C’est par le système limbique qu’il est possible de ressentir des émotions, grâce à un traitement cérébral qui génère, en cascade, un ensemble de réactions physiologiques, comme par exemple pleurer ou rire.
Être capable de reconnaître et de réguler ses émotions relève d’un apprentissage progressif :
La régulation des émotions est essentielle dans le processus d’apprentissage des enfants, car elle influence directement leur capacité à se concentrer, à persévérer face aux défis et à interagir positivement avec leurs pairs et enseignants. Lorsqu’un enfant apprend à gérer ses émotions, comme la frustration ou l’anxiété, il est mieux équipé pour faire face aux obstacles académiques sans se décourager.
La régulation émotionnelle favorise aussi un climat de classe plus harmonieux, où les enfants peuvent s’entraider et s’engager dans des activités collaboratives. En somme, enseigner aux enfants des compétences de régulation émotionnelle contribue à leur bien-être personnel et à leur réussite scolaire.
L’Attention, la Mémoire et l’Inhibition sont trois Fonctions Exécutives primordiales pour débuter l’aventure de l’apprentissage, qu’il s’agisse d’apprendre une poésie, de jouer de la batterie ou de retenir la chorégraphie du spectacle de danse de la kermesse. Être capable de fixer son Attention sur une tâche malgré les distractions, se souvenir d’informations pour être en mesure de les manipuler et de les utiliser et, enfin, parvenir à sortir de sa routine en trouvant des solutions rapides et en adéquation avec le contexte dans lequel vous vous trouvez, sont des preuves de la maîtrise de ces trois Fonctions Exécutives.

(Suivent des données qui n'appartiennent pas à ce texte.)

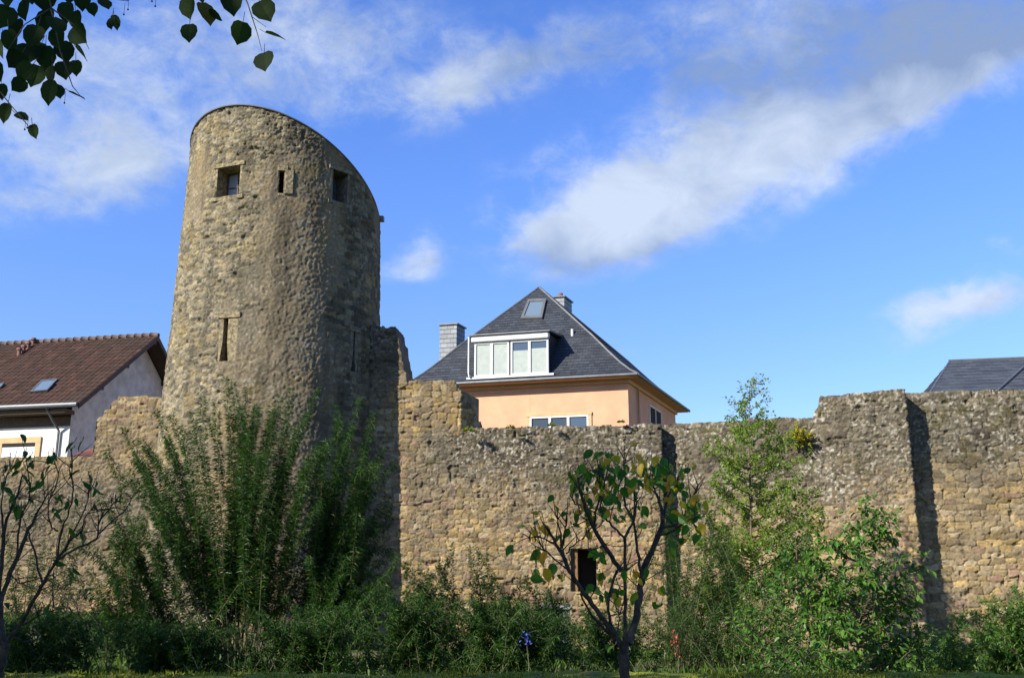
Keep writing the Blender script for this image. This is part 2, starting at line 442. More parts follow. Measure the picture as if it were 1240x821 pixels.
def wall_panel(name, path, ret, top, z0, thick, step, pat, holes=(), parent=None, edge=None):
    """a thick masonry wall along the plan polyline 'path' (seen side on the right hand when walking it),
    closed at the far end by the return vector 'ret'; top(s) gives the height; holes: (s0, s1, z0, z1)"""
    pts = [Vector(p) for p in path]; main_n = len(pts)
    if ret: pts.append(pts[-1] + Vector(ret))
    seg = [(pts[k+1]-pts[k]).length for k in range(len(pts)-1)]; cum = np.concatenate([[0], np.cumsum(seg)])
    smain = cum[main_n-1]
    ex = list(cum[1:-1]) + [h[0] for h in holes] + [h[1] for h in holes]
    S = merge_lines(0, cum[-1], step, ex)
    pos = []; nor = []; back = []
    dirs = [(pts[k+1]-pts[k]).normalized() for k in range(len(pts)-1)]
    for s in S:
        k = min(int(np.searchsorted(cum, s, side='right'))-1, len(seg)-1)
        p = pts[k] + dirs[k]*(s - cum[k]); d = dirs[k].copy()
        for c in range(1, len(cum)-1):
            if abs(s - cum[c]) < 1e-6: d = (dirs[c-1]+dirs[c]).normalized()
        pos.append(p); nor.append(Vector((d.y, -d.x)))
        if s <= smain + 1e-6:
            dm = dirs[min(k, main_n-2)]; back.append(p + Vector((-dm.y, dm.x))*thick)
        else: back.append(pts[-1] + Vector((-dirs[-1].y, dirs[-1].x))*.6)
    pos = np.array(pos); nor = np.array(nor); back = np.array(back)
    H = top(S)
    Zl = merge_lines(z0, H.max(), step, [h[2] for h in holes] + [h[3] for h in holes])
    ns = len(S); rows = []
    for z in Zl:
        zz = np.minimum(z, H); rows.append((pos[:, 0], pos[:, 1], zz, nor[:, 0], nor[:, 1], 0*zz, S, zz))
    nf = len(Zl)
    kt = max(3, int(thick/.09))
    for q in range(1, kt+1):
        w = q/kt; xy = pos*(1-w) + back*w
        rows.append((xy[:, 0], xy[:, 1], H, nor[:, 0]*0, nor[:, 1]*0, H*0+1, S, H + w*thick))
    for q in range(1, 7):
        w = q/6; rows.append((back[:, 0], back[:, 1], H*(1-w)+z0*w, -nor[:, 0], -nor[:, 1], H*0, S, H + thick + w*(H-z0)))
    A = np.array([np.stack(r, -1) for r in rows])            # rows, cols, 8
    disp, col = pat(A[..., 6], A[..., 7], A[..., 2])
    inhole = np.zeros(A.shape[:2], bool)
    for (a, b, c, d) in holes:
        inhole[:nf] |= (A[:nf, :, 6] > a-1e-4) & (A[:nf, :, 6] < b+1e-4) & (A[:nf, :, 2] > c-1e-4) & (A[:nf, :, 2] < d+1e-4)
    disp = np.where(inhole, 0.01, disp)
    Pn = A[..., 3:6].copy()
    tt = A[..., 2]; near = sstep(.14, 0, H[None, :] - tt); near[nf:] = 0
    Pn[..., 2] += near*.9; Pn /= np.maximum(np.linalg.norm(Pn, axis=-1, keepdims=True), 1e-6)
    V = A[..., :3] + Pn*disp[..., None]
    nr = len(rows); i = np.arange(nr-1)[:, None]*ns + np.arange(ns-1)[None]
    Fq = np.stack([i, i+1, i+ns+1, i+ns], -1)
    keep = np.ones(Fq.shape[:2], bool)
    sm = (S[:-1]+S[1:])/2
    for r in range(nf-1):
        zc = (Zl[r]+Zl[r+1])/2
        keep[r] &= ~((Zl[r] >= H[:-1]-1e-6) & (Zl[r] >= H[1:]-1e-6))
        for (a, b, c, d) in holes: keep[r] &= ~((sm > a) & (sm < b) & (zc > c) & (zc < d))
    me = np_mesh(name, V.reshape(-1, 3), Fq[keep].reshape(-1, 4), np.clip(col, .01, .9).reshape(-1, 3))
    return link(name, me, M['stone'], parent)

def blocky(S, w, amp, seed):
    k = np.floor(S/w + .4*vnoise(S*2, S*0, seed)); return (h32(k, k*0, seed) - .5)*2*amp

def prof(us, zs, u_of_s):
    return lambda s: np.interp(u_of_s(s), us, zs)

# rampart patterns -------------------------------------------------------------
def wall_pattern(seed, grey_from, grey_to, cw=.30, ch=.17, yellow=.25, pink=.18, coursed=.55, lichen=1.0, yellow_zone=None):
    def f(S, T, Z):
        Tw = T + .10*(vnoise(T*1.7 + 3, T*0, seed+1) - .5)
        e, r1, r2, r3 = stones(S, Tw, cw, ch, seed, .9, coursed*.75, .035)
        e2, q1, q2, q3 = stones(S + 40, T + 7, cw*.50, ch*.62, seed+200, .95, .85, .03)
        big = fbm(S*.45, T*.45, seed+5, 4)
        ragg = sstep(.46, .58, fbm(S*.8, T*.8, seed+9, 4) + .22*(sstep(grey_from, grey_to, Z) - .6))   # small rubble instead of courses
        bul = sstep(.0, .11, e); bul2 = sstep(.0, .14, e2)
        d = (.038*bul + .032*(r1-.5)*bul)*(1-ragg) + (.036*bul2 + .040*(q1-.5)*bul2)*ragg
        d += .022*(fbm(S*6, T*6, seed+11, 4) - .5) + .016*(vnoise(S*15, T*17, seed+13) - .5)
        pit = sstep(.80, .88, vnoise(S*4.5, T*6.5, seed+71)); d -= .055*pit*(vnoise(S*1.1, T*1.1, seed+72) > .5)
        lo = pick(r2, (YELLOW, BEIGE, PINK, (.33, .26, .17), (.47, .39, .26)), (yellow, yellow+.30, yellow+.30+pink, .85, 1.0))*(.62+.7*r3)[..., None]
        lo2 = pick(q2, (BEIGE, YELLOW, (.33, .27, .19), PINK, (.45, .38, .27)), (.4, .4+.6*yellow, .8, .8+pink*.5, 1.0))*(.55+.8*q3)[..., None]
        c = mixa(lo, lo2, ragg)
        joint = 1 - sstep(.02, .10, np.where(ragg > .5, e2, e))
        c = mixa(c, np.array(MORTAR)*.8, joint*.6)
        c = mixa(c, DARK, (1 - sstep(.0, .05, np.where(ragg > .5, e2, e)))*sstep(.35, .6, vnoise(S*2.5, T*2.5, seed+15))*.85)
        gm = sstep(grey_from, grey_to, Z + 2.6*(big-.5) + .5*(r1-.5))
        if yellow_zone is not None: gm = gm*(1 - .85*yellow_zone(S, Z))
        gcol = pick(np.where(ragg > .5, q3, r3), (GREY, (.30, .265, .20), DARK, (.21, .19, .15)), (.35, .6, .78, 1.0))*(.55+.9*q1)[..., None]
        c = mixa(c, gcol*.74, gm*.94)
        sp = vnoise(S*13, T*13, seed+41)*.6 + vnoise(S*25, T*25, seed+42)*.4
        lic = sstep(.60, .70, sp)*sstep(.40, .62, fbm(S*.9, T*.9, seed+43, 3) + .14*gm)*(.15 + .85*gm)*lichen
        c = mixa(c, LICHEN, np.clip(lic, 0, 1)*.9)
        blk = sstep(.60, .70, vnoise(S*7, T*9, seed+51)*.55 + vnoise(S*19, T*19, seed+52)*.45)*(.2 + .7*gm)
        c = mixa(c, DARK, np.clip(blk, 0, 1)*.75)
        stain = sstep(.52, .72, fbm(S*1.3, T*.5, seed+61, 4))
        c = mixa(c, np.array(GREY)*.8, stain*.35)
        moss = sstep(.62, .72, fbm(S*2.2, T*2.2, seed+77, 3))*gm*.6
        c = mixa(c, (.10, .095, .03), moss*.7)
        c = c*(.85 + .3*vnoise(S*2.2, T*2.2, seed+81))[..., None]*(.80 + .4*vnoise(S*24, T*24, seed+83))[..., None]
        return d, c*np.array((.54, .515, .47))
    return f

X_OF = lambda u, D: (u - CU)/F*D*1.0075
# rampart: three lengths, each stepping back behind the one to its left
A0 = Vector((-5.2, 32.12)); A1 = Vector((X_OF(800, 31.1), 31.1))
B0 = Vector((A1.x - .02, 31.6)); B1 = Vector((X_OF(1100, 29.5), 29.5))
C0 = Vector((B1.x - .02, 30.2)); C1 = Vector((19.5, 28.9))
ramp = empty('rampart_wall', (2, 31.5, 0), 'long old stone town wall of grey and yellow rubble, running from the tower to the right edge', 'wall')

def lerp_u(p0, p1, fac=1.0075):
    L = (p1-p0).length
    def f(s):
        k = np.clip(s/L, 0, 1.0); x = p0.x + (p1.x-p0.x)*k; y = p0.y + (p1.y-p0.y)*k
        return CU + x/y*F/fac
    return f
uA = lerp_u(A0, A1); uB = lerp_u(B0, B1); uC = lerp_u(C0, C1)
def s_at(uf, L, u):
    s = np.linspace(0, L, 2000); return float(np.interp(u, uf(s), s))
LA = (A1-A0).length; LB = (B1-B0).length; LC = (C1-C0).length

def topA(s): return 6.48 + .02*s/LA*6 + .045*(fbm(s*3, s*0, 3, 3)-.5)*2 + blocky(s, .35, .02, 8) + .03*sstep(.55, .9, vnoise(s*1.3, s*0, 4))
def topB(s):
    u = uB(np.minimum(s, LB)); base = np.interp(u, [800, 986, 988, 993, 995, 1100], [6.66, 6.66, 6.80, 6.95, 7.28, 7.38])
    return base + .035*(fbm(s*3, s*0, 13, 3)-.5)*2 + blocky(s, .4, .02, 18)
def topC(s): return 7.38 + .03*(fbm(s*2.5, s*0, 23, 3)-.5)*2 + blocky(s, .5, .015, 28) + 0*s

doorS = (s_at(uA, LA, 689), s_at(uA, LA, 719))
DOOR_TOP = P(704, 664, 31.3).z; DOOR_BOT = P(704, 716, 31.3).z
secA = wall_panel('wall_section', [A0, A1], (.02, 1.3), topA, -.3, 1.4, .026,
    wall_pattern(100, 3.4, 5.4, .25, .14, .24, .17, .62, 1.0, yellow_zone=lambda S, Z: sstep(3.2, 1.6, S)*sstep(0, 1, S+5)), holes=[(doorS[0], doorS[1], DOOR_BOT, DOOR_TOP)], parent=ramp)
secB = wall_panel('wall_section', [B0, B1], (.02, 1.3), topB, -.3, 1.4, .026,
    wall_pattern(300, 3.0, 5.6, .27, .15, .24, .10, .6, 1.0), parent=ramp)
secC = wall_panel('wall_section', [C0, C1], None, topC, -.3, 1.4, .026,
    wall_pattern(500, 3.6, 6.0, .36, .17, .22, .10, .42, .8), parent=ramp)
tag(secA, 'grey lichened stretch with a small dark opening near its foot'); tag(secB, 'taller middle stretch ending in a sharp shadowed corner'); tag(secC, 'right stretch of evenly coursed yellow blocks')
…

Développer nos capacités d’Inhibition participe également à la régulation des Émotions, nécessaire aux enfants pour apprendre et mobiliser leurs connaissances sereinement et dans un climat de classe apaisé.
L’apprentissage repose sur un ensemble de processus cognitifs qui se développent tout au long de la vie, au cœur desquels la Métacognition vient également jouer un rôle fondamental.
La Métacognition, ou la capacité à réfléchir sur ses propres processus de pensée, joue également un rôle crucial dans l’apprentissage des jeunes enfants. En leur permettant de prendre conscience de leurs stratégies d’apprentissage, de leurs points forts et de leurs difficultés, la Métacognition les aide à devenir des apprenants plus autonomes et efficaces.
Enfin, dans cette série de podcasts, Grégoire Borst se penche également sur le rôle de la Motivation, et invite à essayer de développer la Motivation intrinsèque, personnelle, l’amélioration “pour soi”, des enfants, plutôt qu’extrinsèque (pour la note et la fierté des parents).